BEGIN Available data
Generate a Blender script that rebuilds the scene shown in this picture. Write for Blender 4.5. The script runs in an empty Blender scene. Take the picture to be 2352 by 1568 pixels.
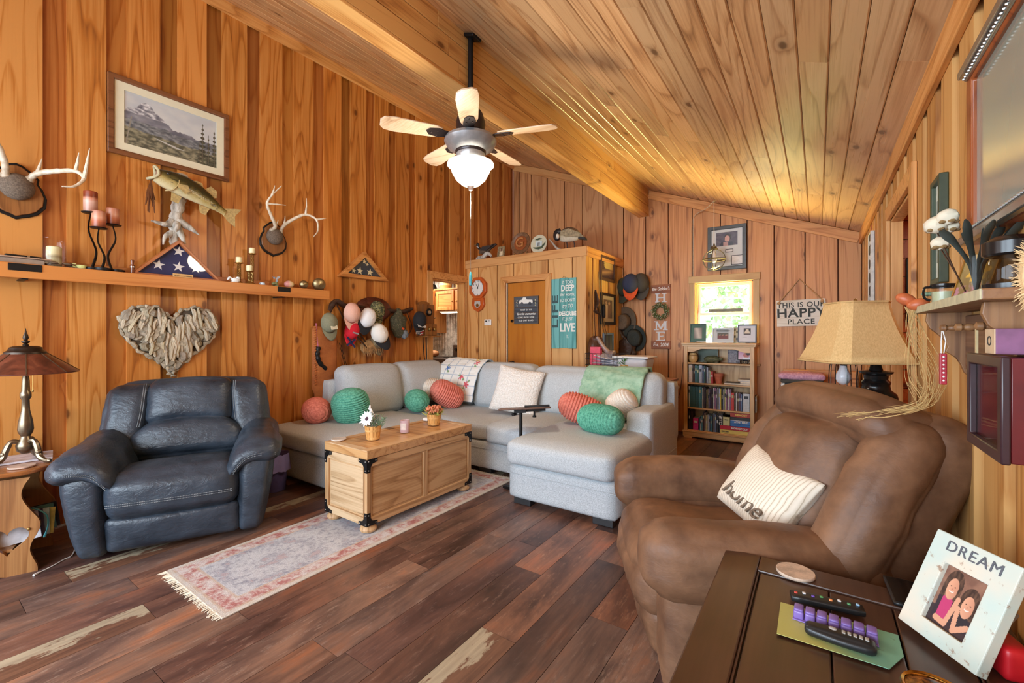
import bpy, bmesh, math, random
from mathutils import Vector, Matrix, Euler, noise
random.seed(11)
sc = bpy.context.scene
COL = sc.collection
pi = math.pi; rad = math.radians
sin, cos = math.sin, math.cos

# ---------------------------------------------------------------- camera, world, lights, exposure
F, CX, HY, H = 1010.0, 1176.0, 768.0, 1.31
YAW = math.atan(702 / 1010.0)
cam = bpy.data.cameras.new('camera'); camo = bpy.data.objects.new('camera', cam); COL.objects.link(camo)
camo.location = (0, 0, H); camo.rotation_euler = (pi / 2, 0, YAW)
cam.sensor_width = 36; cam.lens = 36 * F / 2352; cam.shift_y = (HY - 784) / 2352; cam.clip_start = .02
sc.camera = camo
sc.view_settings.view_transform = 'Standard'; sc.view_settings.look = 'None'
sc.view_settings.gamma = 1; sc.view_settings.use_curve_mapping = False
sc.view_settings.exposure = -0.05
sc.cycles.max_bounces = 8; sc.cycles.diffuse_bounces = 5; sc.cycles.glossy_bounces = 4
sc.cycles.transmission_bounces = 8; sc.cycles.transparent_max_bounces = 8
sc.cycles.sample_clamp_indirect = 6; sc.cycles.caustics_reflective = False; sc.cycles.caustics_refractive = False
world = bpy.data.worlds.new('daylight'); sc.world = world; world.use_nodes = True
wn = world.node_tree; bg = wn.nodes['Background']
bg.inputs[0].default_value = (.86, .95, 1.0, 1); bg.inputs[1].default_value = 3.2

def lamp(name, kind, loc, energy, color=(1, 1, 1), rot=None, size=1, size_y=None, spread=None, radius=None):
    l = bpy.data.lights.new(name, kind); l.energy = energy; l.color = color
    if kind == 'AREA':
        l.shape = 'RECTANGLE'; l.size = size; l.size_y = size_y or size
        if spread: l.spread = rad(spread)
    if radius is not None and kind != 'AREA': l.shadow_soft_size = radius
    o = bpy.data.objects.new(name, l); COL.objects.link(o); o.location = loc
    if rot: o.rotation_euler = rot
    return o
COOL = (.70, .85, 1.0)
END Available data
_What this task involves_
Take the material above from its first line through the line holding "sin, cos = math.sin, math.cos" and set it down exactly, without the pictures.

_Result of the exercise_
Generate a Blender script that rebuilds the scene shown in this picture. Write for Blender 4.5. The script runs in an empty Blender scene. Take the picture to be 2352 by 1568 pixels.
import bpy, bmesh, math, random
from mathutils import Vector, Matrix, Euler, noise
random.seed(11)
sc = bpy.context.scene
COL = sc.collection
pi = math.pi; rad = math.radians
sin, cos = math.sin, math.cos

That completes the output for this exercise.